Write out the opening lines of the data word for word, up to and including the line with "COL = SC.collection", and leave every picture and every later line out.

— START OF DATA SHOWN —

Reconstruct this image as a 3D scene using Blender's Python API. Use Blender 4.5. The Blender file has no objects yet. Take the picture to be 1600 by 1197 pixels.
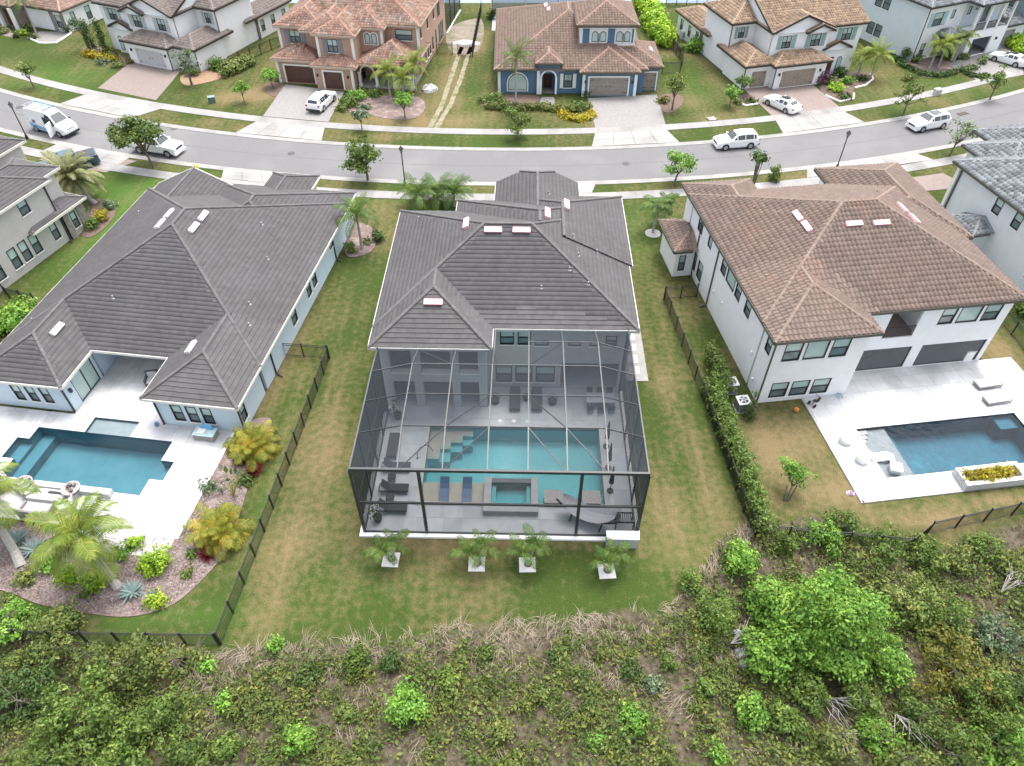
import bpy, math, random
import numpy as np
from mathutils import Vector, Matrix
R = math.radians
rng = np.random.default_rng(7)
random.seed(7)
SC = bpy.context.scene
COL = SC.collection

# ------------------------------------------------------------------ camera, sky, sun, exposure
CAM_H = 38.8
cd = bpy.data.cameras.new('camera'); cam = bpy.data.objects.new('camera', cd); COL.objects.link(cam)
cam.location = (0, 0, CAM_H); cam.rotation_euler = (R(45), 0, 0)
cd.sensor_width = 36; cd.lens = 1130 / 1600 * 36; cd.clip_start = .5; cd.clip_end = 3000
SC.camera = cam
SUN_EL, SUN_AZ = 70, 25            # azimuth measured from +Y towards +X
w = bpy.data.worlds.new('World'); SC.world = w; w.use_nodes = True
wn = w.node_tree.nodes; wl = w.node_tree.links
sky = wn.new('ShaderNodeTexSky'); sky.sky_type = 'NISHITA'; sky.sun_disc = False
sky.sun_elevation = R(SUN_EL); sky.sun_rotation = R(SUN_AZ); sky.dust_density = 6; sky.air_density = 1.0; sky.ozone_density = 1.0
hs = wn.new('ShaderNodeHueSaturation'); hs.inputs['Saturation'].default_value = .42   # high thin cloud greys the blue
wl.new(sky.outputs[0], hs.inputs['Color']); wl.new(hs.outputs[0], wn['Background'].inputs[0])
wn['Background'].inputs[1].default_value = .15
sd = bpy.data.lights.new('sun', 'SUN'); sd.energy = .55; sd.angle = R(20); sd.color = (1, .96, .9)
so = bpy.data.objects.new('sun', sd); COL.objects.link(so)
so.rotation_euler = Vector((-math.sin(R(SUN_AZ)) * math.cos(R(SUN_EL)), -math.cos(R(SUN_AZ)) * math.cos(R(SUN_EL)), -math.sin(R(SUN_EL)))).to_track_quat('-Z', 'Y').to_euler()
SC.view_settings.view_transform = 'Standard'; SC.view_settings.look = 'None'; SC.view_settings.gamma = 1
SC.view_settings.use_curve_mapping = False; SC.view_settings.exposure = 1.6
SC.cycles.max_bounces = 8; SC.cycles.transparent_max_bounces = 24; SC.cycles.use_denoising = True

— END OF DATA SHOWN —

TASK ANSWER
Reconstruct this image as a 3D scene using Blender's Python API. Use Blender 4.5. The Blender file has no objects yet. Take the picture to be 1600 by 1197 pixels.
import bpy, math, random
import numpy as np
from mathutils import Vector, Matrix
R = math.radians
rng = np.random.default_rng(7)
random.seed(7)
SC = bpy.context.scene
COL = SC.collection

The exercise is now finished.